そもそも、ぽかぽか陽気の日に上陸する密輸船などありはしない。夜間や暴風雨の日を選ぶわけだから、それに合わせて巡回しなければならない。これほど不規則な就労条件でも年収は一般的な肉体労働者と同程度だったというから、テンションだだ下がりである。さらに、命の危険も大きかった。我々がイメージするところの密輸船は、せいぜい某国工作船くらいのスケールだが、実際は500人規模で船団を組んでやって来ることもあった。騎馬巡視官はこれにピストルと短剣のみの装備で立ち向かわなければならないわけだから、よほどの無双ぶりを発揮しなければ勝ち目はあるまい。ゆえに、摘発しようとしたところを返り討ちにあって、殺されてしまう者もいた。
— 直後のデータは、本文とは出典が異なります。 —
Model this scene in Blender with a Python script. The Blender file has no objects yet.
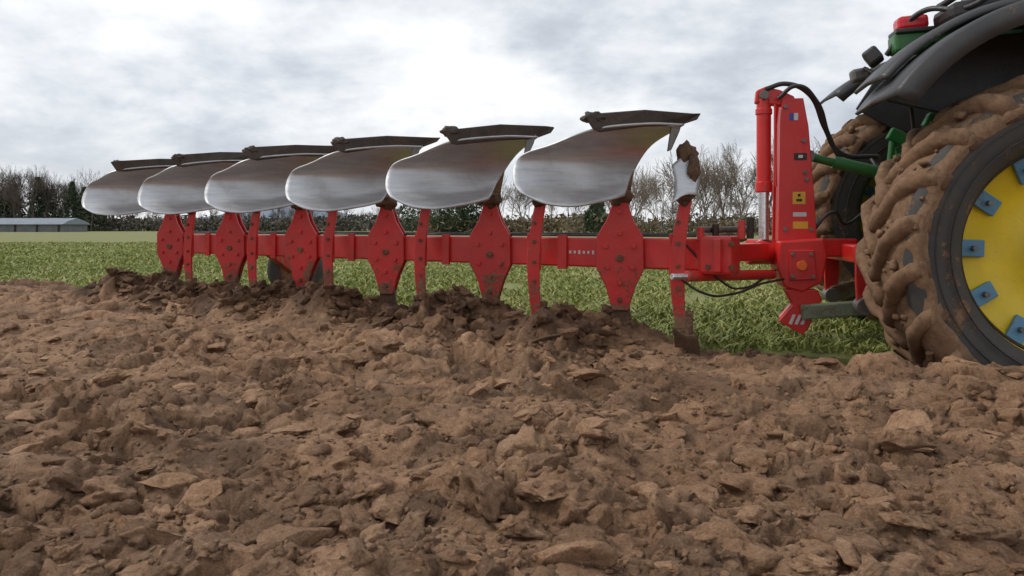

めでたく密輸人を逮捕できたところで、騎馬巡視官にはまだ仕事が残っていた。裁判で密輸人を有罪にしなければ、出来高分の給料が払われないのだ。しかし、裁判官や陪審員が密輸組織に買収されていることがあり、正義が厳密に履行されることはまれであった。こうなると、もうやってらんねぇと思う者も出てくるわけで。自らも密輸組織と結託して、ダーティー巡視官に鞍替(くらが)えするケースもあったという。